Apart from that song, though, Moreno’s performance is warm and welcome, and it’s a strong addition to a cast that mostly brings all the necessary zing to this emphatic musical material. The major standout is Mike Faist, one of the few gang members who, at 29, passes for a feral, precocious 17. Zegler and DeBose are also riveting performers, and the scenes where they face off against each other, or gang up on Alvarez, are particularly lively.

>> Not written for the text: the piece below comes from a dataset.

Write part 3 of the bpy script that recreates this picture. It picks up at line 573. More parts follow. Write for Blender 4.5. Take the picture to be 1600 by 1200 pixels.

Mike Faist and David Alverez as Riff and Bernardo face each other in extreme closeup, with Ansel Elgort lookin’ goofy in the middle, in West Side Story
Riff (Mike Faist) stares down Bernardo (David Alverez) as Tony (Ansel Elgort) looms
Photo: 20th Century Studios

But the real star of the show is Spielberg and cinematographer Janusz Kaminski’s camera, which goes places Robbins never could back in 1961. The swirling skirts and Latin-infused choreography of the “America” performance or the neighborhood dance-off come out of the ’60s version, but in this rendition, the camera flies over the action, dives between the dancers’ legs, and swoops in close to capture their faces. When Riff and Tony face off over a weapon on a disintegrating platform in “Cool,” the camera leaps back and forth between them like an extra combatant in the fray. In places where Robbins stood back as if trying to take in an entire Broadway stage at once, Kaminski gets into the heart of the action. It’s breathtaking, and even a little threatening, to be so immersed in such fast-paced movement and color.

The same could be said of the rest of the film, which features Spielberg doing his best to make a broad, energetic story even broader, while at the same time keeping an eye on the finest details that make up the world. He’s managed a remake that deviates from the original without losing its heart or its appeal, and that justifies its existence artistically without becoming unrecognizable. It’s a hell of an achievement, and the rare case where a remake feels like an act of fervent fandom.

West Side Story is now streaming on Disney Plus.